そのため選挙管理委員会が「静粛におねがいします。」をくり返した。
手話表現の知恵、表現を魅入っていた人々が
浪曲を聞いたことはなくても浪曲の舞台や様子はテレビでも放映されていたことをろうあ者は知っている。
そこでとっさにその様子を「しぐさ」で表す。
これが手話通訳だった。
その知恵、表現を魅入っていた人々が立会演説会終了後手話通訳の処にやってきて、「よかった」「すごい」と握手を求めてきた。
が、ふとみるとろうあ者席に同じ職場の同僚がいる。そこに声かけよって「アンタもきていたのか」「よかった、よかった。」という握手の輪が出来た。
ろうあ者も大感激だった。
大観衆と一体となる感動はこの時期から更に広がっていったが、もっとさらに、同じ職場の人や地域の人との「連帯の輪」が広がった。
昼休みの休憩時間ひとりぼっちの昼食がなくなった
お互いに話すことを遠慮していた。
聞こえる人はどのように話しかけたらいいのか分からないで躊躇していたが、「虎三が悪い、と言うなら浪曲でも唸ろうか」の手話通訳を見て、なーぁんだ、身振り手振りで、話が通じるのか、と分かり話し合いの切っ掛けがつかめたとのこと。
立会演説会に参加したろうあ者は、今まで想像もしなかった職場や地域の人から「話しかけ」られて、驚いたり、うれしかったり、手伝ってもらったり、手話を少しづつ覚えてもらったりするようになった。
昼休みの休憩時間。ひとりぼっちで昼食を食べていたけれどそうではなくなってきた。昼食食べにいこうや、と誘われて職場が楽しくなった。

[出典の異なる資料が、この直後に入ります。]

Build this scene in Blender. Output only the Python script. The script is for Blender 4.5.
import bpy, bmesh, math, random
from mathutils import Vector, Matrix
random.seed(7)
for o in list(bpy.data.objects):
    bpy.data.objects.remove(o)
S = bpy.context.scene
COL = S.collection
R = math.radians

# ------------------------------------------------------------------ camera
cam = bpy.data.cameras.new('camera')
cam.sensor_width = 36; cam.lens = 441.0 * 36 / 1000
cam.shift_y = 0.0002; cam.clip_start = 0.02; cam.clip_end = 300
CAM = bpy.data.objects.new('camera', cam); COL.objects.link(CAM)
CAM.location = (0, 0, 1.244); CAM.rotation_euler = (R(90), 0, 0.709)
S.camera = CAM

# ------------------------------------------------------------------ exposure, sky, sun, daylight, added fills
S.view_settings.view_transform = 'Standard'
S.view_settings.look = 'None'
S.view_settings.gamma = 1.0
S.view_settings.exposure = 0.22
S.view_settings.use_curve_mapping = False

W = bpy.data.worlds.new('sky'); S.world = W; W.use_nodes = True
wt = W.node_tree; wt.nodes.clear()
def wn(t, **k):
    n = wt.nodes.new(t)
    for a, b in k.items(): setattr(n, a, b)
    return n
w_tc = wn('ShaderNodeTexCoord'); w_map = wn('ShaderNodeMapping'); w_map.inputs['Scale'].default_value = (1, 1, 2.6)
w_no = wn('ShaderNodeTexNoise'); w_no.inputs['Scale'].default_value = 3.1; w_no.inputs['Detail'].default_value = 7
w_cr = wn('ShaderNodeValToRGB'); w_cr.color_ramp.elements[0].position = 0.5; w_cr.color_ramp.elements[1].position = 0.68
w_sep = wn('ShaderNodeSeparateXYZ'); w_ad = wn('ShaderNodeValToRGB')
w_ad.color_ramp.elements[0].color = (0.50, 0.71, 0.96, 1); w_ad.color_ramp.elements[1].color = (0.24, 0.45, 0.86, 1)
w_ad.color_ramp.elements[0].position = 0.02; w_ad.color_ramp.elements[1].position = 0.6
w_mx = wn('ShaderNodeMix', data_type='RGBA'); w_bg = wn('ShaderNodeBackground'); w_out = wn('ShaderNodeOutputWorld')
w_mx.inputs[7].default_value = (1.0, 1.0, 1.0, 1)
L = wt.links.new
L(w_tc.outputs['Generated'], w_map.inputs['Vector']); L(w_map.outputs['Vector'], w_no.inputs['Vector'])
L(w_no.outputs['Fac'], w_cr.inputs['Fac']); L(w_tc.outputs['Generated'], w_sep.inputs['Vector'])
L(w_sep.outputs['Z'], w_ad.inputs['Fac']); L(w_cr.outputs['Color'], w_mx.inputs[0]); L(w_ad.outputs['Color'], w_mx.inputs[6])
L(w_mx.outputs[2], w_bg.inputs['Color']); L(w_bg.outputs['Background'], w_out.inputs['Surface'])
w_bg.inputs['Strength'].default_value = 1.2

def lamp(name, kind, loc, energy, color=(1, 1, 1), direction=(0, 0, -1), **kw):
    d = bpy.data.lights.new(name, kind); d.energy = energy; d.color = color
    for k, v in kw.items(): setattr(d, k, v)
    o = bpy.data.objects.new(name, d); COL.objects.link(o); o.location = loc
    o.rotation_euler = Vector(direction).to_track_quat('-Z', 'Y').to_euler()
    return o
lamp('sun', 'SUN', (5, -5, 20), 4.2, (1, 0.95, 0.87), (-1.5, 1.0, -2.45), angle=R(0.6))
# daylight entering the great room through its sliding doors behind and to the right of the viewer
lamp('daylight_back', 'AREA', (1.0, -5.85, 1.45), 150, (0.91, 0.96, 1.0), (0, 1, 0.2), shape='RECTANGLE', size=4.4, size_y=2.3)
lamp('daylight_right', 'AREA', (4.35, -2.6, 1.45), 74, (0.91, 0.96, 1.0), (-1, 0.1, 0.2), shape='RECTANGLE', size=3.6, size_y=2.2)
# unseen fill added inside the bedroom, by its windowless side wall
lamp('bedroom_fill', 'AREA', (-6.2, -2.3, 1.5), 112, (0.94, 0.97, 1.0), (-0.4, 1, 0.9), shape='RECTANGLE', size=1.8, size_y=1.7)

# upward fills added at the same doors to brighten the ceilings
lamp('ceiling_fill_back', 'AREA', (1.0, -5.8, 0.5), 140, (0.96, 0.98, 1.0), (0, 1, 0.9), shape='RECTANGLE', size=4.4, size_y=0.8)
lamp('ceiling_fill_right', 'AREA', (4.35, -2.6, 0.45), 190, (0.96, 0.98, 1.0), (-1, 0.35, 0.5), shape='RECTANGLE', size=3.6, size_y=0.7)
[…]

などなどの報告がぞくぞく寄せられてくるようになって来た。
頭の中の理解ではなく行動する理解へ
多くの人々が行動する、参加する場にろうあ者が参加出来るようになると、職場や地域が変わってくる。
ろうあ者に対する、頭の中の理解ではなくともにいろいろの工夫をしてお互いの会話を成立させていくことが立会演説会が産み出した財産でもあった。
京都府下、すべての地域で立会演説会の手話通訳の保障がされた波紋は、次第に大きな波紋へとひろがった。
この机上の上の手話学習でない大手話学習は、その後のろうあ者の要求を支える人々の広がりだけでなく、ろうあ者が他の集会や学習会にも参加する切っ掛けとなっていく。
小さな一歩が、大きな一歩になって行く。